Fall is here. I used to love fall. Until I had a child. Now fall is the start of cold/flu season. I still revel in the cool crisp air, but some things will just never be the same.
That said, V has her first (of many to come) colds of the season. Her colds come on fast and furious. She's okay and then within minutes, full blown snot, coughing,
sea lion moving in, etc. That's exactly what happened Saturday. I could tell things were starting to head down hill when she woke up from her afternoon nap.
Girl. Was. Cranky. I'm not typically a fan of giving her dr*gs, but short of calling a priest for an exorcism, Tylenol was my next best option.
The dr*gs did their job, and within 20 minutes, I had my happy little girl back. But that's the problem with dr*gs.. They just mask.
7:30 PM - we do our usual gig, bath, book, b**b (still nursing once a day - I'm hooked more than she is, but I digress) and V was off to dream land.
8:30 PM - screams of desperation are heard from her room. Typically I let her cry it out, but I knew this was not one of those times. I go in to scope out "the situation" (Note: this is not a reference to Jersey Shore's situation, which I do not watch, and only know about through Regis & Kelly, various social medias, and Dancing with the Stars).
V is CONGESTED! Girl
can barely can't breathe out her nose and the excessive crying and sniffling is not helping a sista out.

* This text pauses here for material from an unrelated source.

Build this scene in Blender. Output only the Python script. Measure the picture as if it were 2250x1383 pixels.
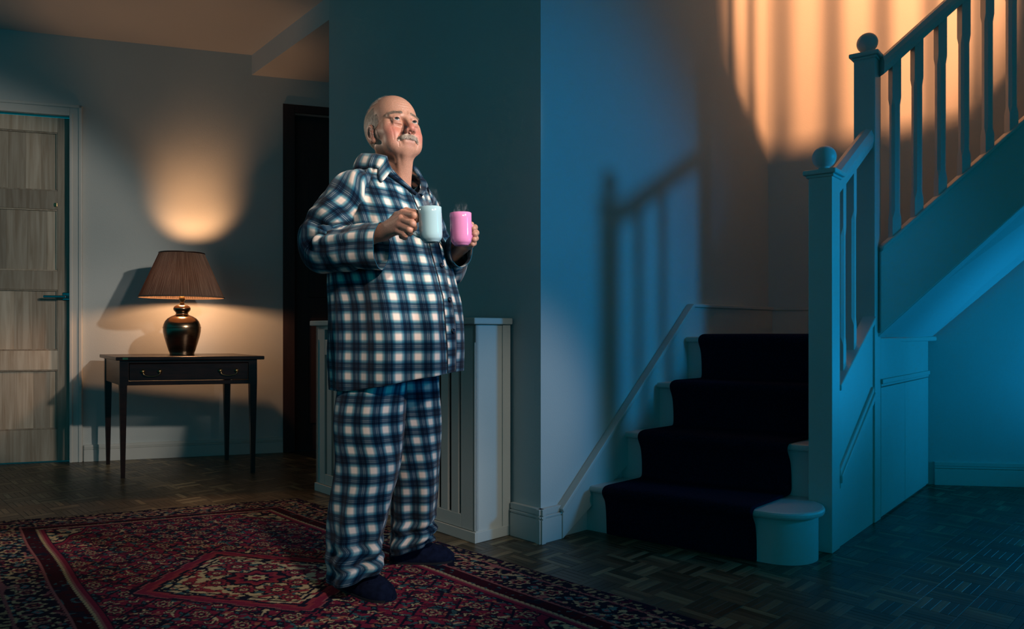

I clean out her nose and try to get her to go back to sleep. She just lays there looking at me with longing eyes. "Please don't leave me mommy" eyes. I sit next to her crib, with my arm hanging over the side, and pat. And pat. 20 minutes later I can't feel my arm. I have to use the ladies room. I think - maybe she's asleep now. Her eyes ARE closed. I quietly walk away. Before I even reach her door, Whaaaa, whaaa. whaaa.. What???? How does she know that?! Girl's got skills. I still have to pee like a race horse. E comes in to relieve me. She's not too particular, but still wales for Mommy.
I come back. We go through the pats again. Arm is dead. Again. Back is killing me. I may pass out. And then I get desperate.
V is still systematically checking to make sure I'm there. So, I do what any other overly tired,
desperate resourceful mother would do, on a Saturday night, at 9 PM? I climb in the crib with her. Not too bad. A little hard for my taste, but at least I am not losing feeling in any of my appendages. This makes V very happy. And this is when she melts my heart. She laid there with this look of total content, kept trying to hold me and climb on top of me to sleep. I did have to draw the line somewhere and she ended up falling asleep just next to me.
Next I worried what kind of psychological damage I would do to this child now that she thinks that Mommy is here and Mommy won't be there when she wakes up. Thankfully, she's been blessed with great sleeping skills. I laid there for a good 20, maybe 30 minutes. You know, to make sure she was nice and asleep. When I climbed out of the crib, V was snoring (due to the excessive mucus) and didn't even budge. Mission accomplished! She did wake up again around 4:30 am. Daddy stepped up to the plate though and took the late shift. Thank you Daddy!! I don't think I saw him again in bed till circa 6:30 am.
So, what does this little diddy of a story tell us? That mothers will do crazy things to comfort their children and that an infant crib will semi comfortably fit a desperate mother. Thank you Graco!